Jules Lemaître insiste sur la comparaison : « Paul Verlaine ressemble à François Villon, par son esprit et par sa vie, autant que cela est possible et permis de notre temps. Il a de Villon la vie pécheresse (si nous l’en croyons), le cœur tendre, l’âme candide. Que dis-je ? Dans les instants où il est un grand poète, Verlaine me paraît plus spontané, plus ignorant, plus intact de toute discipline, que son frère du XVe siècle… La vingtième partie à peu près des vers qu’il a écrits sont des petits diamants de poésie naturelle, comme involontaire, ni classique, ni romantique, ni parnassienne, ni autre chose ; je dirais presque de poésie anti-littéraire. Il a fait d’adorables petites chansons, et les seuls beaux vers catholiques qui aient été écrits de notre temps. »

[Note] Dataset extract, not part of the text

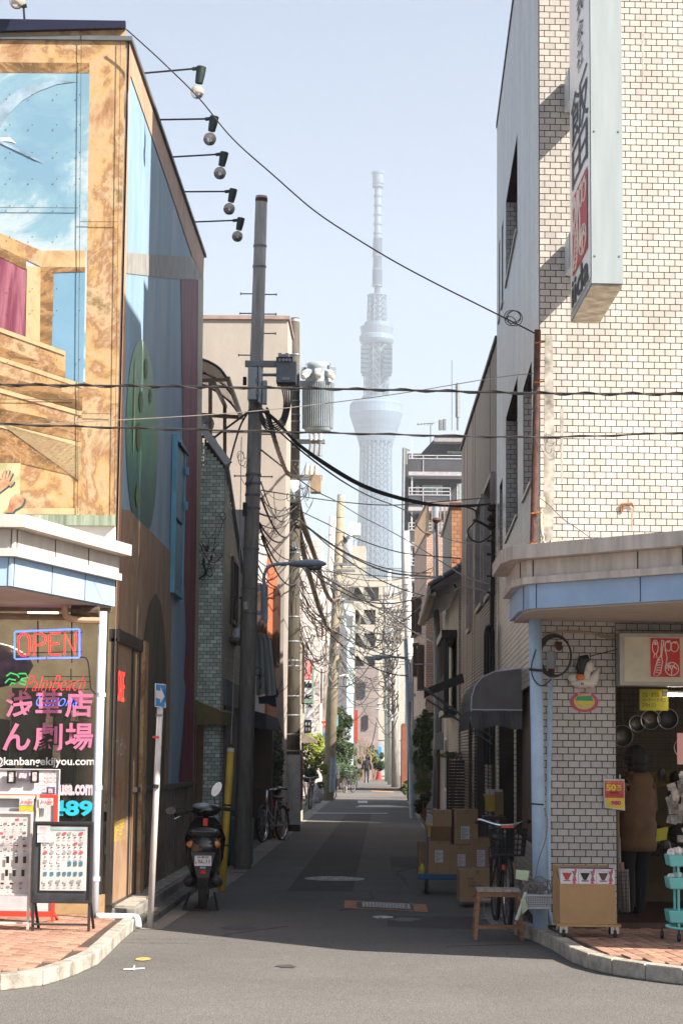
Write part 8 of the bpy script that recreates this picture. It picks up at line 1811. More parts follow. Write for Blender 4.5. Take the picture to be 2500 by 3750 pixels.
# ================================================================== BICYCLES
def bicycle(loc, rz, label, col, basket=True, group=None, rear_only=False, rack=True, steer=.15):
 t = thing('bicycle', loc, label, 'bicycle', group, rz=rz); r_ = .32; wb = 1.06
 B = lambda mb, nm, m_, par=t, **k: mb.build(nm, m_, par, local=True, **k)
 def wheel(y):
  w_ = B(MB().tube([(0, y + r_ * math.cos(a * math.pi / 16), r_ + .012 + r_ * math.sin(a * math.pi / 16)) for a in range(32)], .022, 7, closed=True), 'wheel', M['tyre'], smooth=True)
  B(MB().tube([(0, y + (r_ - .022) * math.cos(a * math.pi / 16), r_ + .012 + (r_ - .022) * math.sin(a * math.pi / 16)) for a in range(32)], .009, 5, closed=True), 'rim', M['chrome'], w_)
  q = MB()
  for a in range(20):
   an = a * math.pi / 10; s_ = .03 if a % 2 else -.03; q.bar((s_, y, r_ + .012), (0, y + (r_ - .025) * math.cos(an), r_ + .012 + (r_ - .025) * math.sin(an)), .003)
  q.tube([(-.04, y, r_ + .012), (.04, y, r_ + .012)], .02, 8); B(q, 'spokes', M['steel'], w_, kind='stuff')
 wheel(0); wheel(wb); hz_ = r_ + .012
 bbk = (0, .44, .30); st = (0, .30, .78); hd = (0, .86, .86); hd2 = (0, .90, .68)
 q = MB(); q.tube([bbk, (0, .34, .66), st], .016, 8); q.tube([hd, hd2], .02, 8); q.tube(smooth_path([hd2, (0, .72, .45), bbk], 4), .020, 8); q.tube(smooth_path([(0, .885, .76), (0, .66, .52), (0, .40, .42)], 4), .014, 8)
 for s_ in (-1, 1): q.tube([(s_ * .045, 0, hz_), (s_ * .03, .44, .30)], .009, 6); q.tube([(s_ * .045, 0, hz_), (s_ * .02, .33, .66)], .008, 6); q.tube([(s_ * .045, wb, hz_), (s_ * .04, .93, .66)], .010, 6)
 B(q, 'frame', col, smooth=True)
 q = MB(); sa = [(0, .14, .845), (0, .24, .84), (0, .36, .825), (0, .42, .82)]; q.tube(sa, [.07, .085, .035, .015], 12); q.v = [(x * 1.2, y, .83 + (z - .83) * .45) for x, y, z in q.v]; B(q, 'saddle', M['black'], smooth=True)
 q = MB(); q.tube([(0, .86, .86), (0, .84, .98)], .013, 8); q.tube(smooth_path([(-.27, .66 - steer, 1.0), (-.24, .74, 1.03), (-.1, .83, .99), (0, .84, .98), (.1, .83, .99), (.24, .76, 1.03), (.27, .66 + steer * .3, 1.0)], 4), .011, 7); hb = B(q, 'handlebar', M['chrome'])
 for s_ in (-1, 1): B(MB().tube([(s_ * .272, .64 - (steer if s_ < 0 else -steer * .3), 1.0), (s_ * .262, .72 - (steer * .5 if s_ < 0 else 0), 1.01)], .017, 8), 'grip', M['tyre'], hb)
 for y in (0, wb):
  q = MB(); q.tube([(0, y + .355 * math.cos(R(a)), hz_ + .355 * math.sin(R(a))) for a in range(20 if y else -10, 190 if not y else 150, 14)], .016, 6); q.v = [(x * 1.5, yy, z) for x, yy, z in q.v]; B(q, 'mudguard', M['black'])
 q = MB(); q.tube([(-.12, .44, .30), (.12, .44, .30)], .012, 6); q.box((.16, .44 + .15, .25), (.09, .06, .02)); q.box((-.16, .44 - .15, .35), (.09, .06, .02)); q.bar((.12, .44, .30), (.12, .59, .25), .015); q.bar((-.12, .44, .30), (-.12, .29, .35), .015); q.lathe((.045, .44, .30), [(.09, 0), (.09, .004)], 18, axis='x'); B(q, 'crank', M['steel'])
 if rack: q = MB(); [q.bar((s_ * .06, -.22, .72), (s_ * .06, .22, .72), .010) for s_ in (-1, 0, 1)]; [q.bar((-.06, y, .72), (.06, y, .72), .010) for y in (-.22, -.05, .1, .22)]; [q.bar((s_ * .06, -.1, .72), (s_ * .05, 0, hz_), .008) for s_ in (-1, 1)]; B(q, 'rack', M['black']); B(MB().box((0, -.37, .58), (.04, .02, .07)), 'reflector', MATS['red reflector'])
 q = MB(); q.bar((-.08, -.02, hz_), (-.13, -.10, .01), .012); q.bar((.08, -.02, hz_), (.13, -.10, .01), .012); q.bar((-.13, -.10, .012), (.13, -.10, .012), .012); B(q, 'stand', M['steel'])
 if basket:
  q = MB(); x0, x1, y0_, y1_, z0, z1 = -.17, .17, .93, 1.20, .70, .96
  for i in range(9): u_ = i / 8; q.bar((x0 * .85 + (x1 - x0) * .85 * u_, y1_ - .03, z0), (x0 + (x1 - x0) * u_, y1_, z1), .006); q.bar((x0 * .85 + (x1 - x0) * .85 * u_, y0_, z0), (x0 + (x1 - x0) * u_, y0_, z1), .006)
  for i in range(7):
   for s_, X in ((-1, x0), (1, x1)): q.bar((X * .85, y0_ + (y1_ - y0_ - .03) * i / 6, z0), (X, y0_ + (y1_ - y0_) * i / 6, z1), .006)
  for k in range(6):
   zz = z0 + (z1 - z0) * k / 5; f_ = .85 + .15 * k / 5; q.tube([(x0 * f_, y0_, zz), (x1 * f_, y0_, zz), (x1 * f_, y1_ - .03 + .03 * k / 5, zz), (x0 * f_, y1_ - .03 + .03 * k / 5, zz)], .004 + .004 * (k == 5), 4, closed=True)
  q.bb(x0 * .85, x1 * .85, y0_, y1_ - .03, z0, z0 + .01); B(q, 'basket', M['black'])
 return t
def aim(r, f): # heading from the rear wheel to the front wheel
 return math.atan2(-(f.x - r.x), f.y - r.y)
silver = mat('silver bike paint', (.42, .43, .45), .3, metal=.4); redb = mat('pinkish red bike paint', (.42, .06, .09), .35)
rw_, fw_ = gr(1031, 3079), gr(945, 3088); bicycle(rw_, aim(rw_, fw_), 'silver and white city bicycle with a black saddle leaning by the nearest pole', silver, basket=False)
rw_, fw_ = gr(1010, 3071), gr(938, 3082); bicycle(rw_, aim(rw_, fw_), 'red framed bicycle tucked behind the silver one', redb, basket=False, rack=False)
rw_, fw_ = gr(1138, 2963), gr(1104, 2982); bicycle(rw_, aim(rw_, fw_), 'old silver bicycle with a basket standing behind the second pole', silver)
rw_, fw_ = gr(1222, 2930), gr(1192, 2932); cb = bicycle(rw_, aim(rw_, fw_), 'bicycle with a rain covered child seat beside the yellowish pole', M['dgrey'], basket=False)
q = MB(); q.box((0, -.05, 1.05), (.32, .38, .55)); q.build('rain_cover', mat('clear plastic cover', (.35, .35, .33), .15, alpha=.6), cb, local=True); q = MB(); q.box((0, -.05, .66), (.34, .42, .32)); q.build('child_seat', mat('plum cloth', (.18, .12, .13), .8), cb, local=True)
rw_ = Vector((1.22, 20.2, 0)); bk = bicycle(Vector((1.20, 20.55, 0)), R(180 + 3), 'black city bicycle with a deep front basket parked behind the wooden stool', M['black'])
q = MB(); q.box((.02, 1.19, .975), (.12, .02, .035)); q.build('red_tag', mat('orange red tag', (.8, .12, .05), .5), bk, local=True)
q = MB(); q.tube([(0.03, 1.0, .56), (.03, 1.0, .61)], .03, 8); q.build('front_light', MATS['red lens'], bk, local=True)
# dark far bicycles
for i, (x, y) in enumerate(((1262, 2905), (1272, 2890), (1281, 2880))):
 r0 = gr(x, y); bicycle(r0, R(-20), ['nearest', 'middle', 'farthest'][i] + ' of the dark bicycles under the hedge past the yellowish pole', M['black'], group='dark bicycles beyond the yellowish pole', rack=False)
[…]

D’Émile Zola, c’est un mot d’enthousiasme : « Ah ! certes, si la poésie n’est que la source naturelle qui coule d’une âme, si elle n’est qu’une musique, qu’une plainte ou qu’un sourire, si elle est la libre fantaisie vagabonde d’un pauvre être qui jouit et pleure, qui pèche et se repent, Verlaine est le poète le plus admirable de cette fin de siècle ! »
Pauvreté, poésie, sont les deux termes par lesquels tous ces jugements se résument volontiers ; ils sont de plus énoncés avec une sympathie qui semble naître d’elle-même, toujours pareille chez les plus divers littérateurs : Si la fortune jamais ne visita Pauvre Lélian, l’estime de ses contemporains lui fut d’ordinaire plus fidèle. Il suffit, après ces quelques phrases de ceux qui furent de la génération de Verlaine, de citer aussi le vote de la jeunesse qui, en août 1894, par 77 voix sur 189 réponses à la question : « Quel est celui qui, dans la gloire ainsi que dans le respect des jeunes, va remplacer Leconte de Lisle ? » – proclama Paul Verlaine.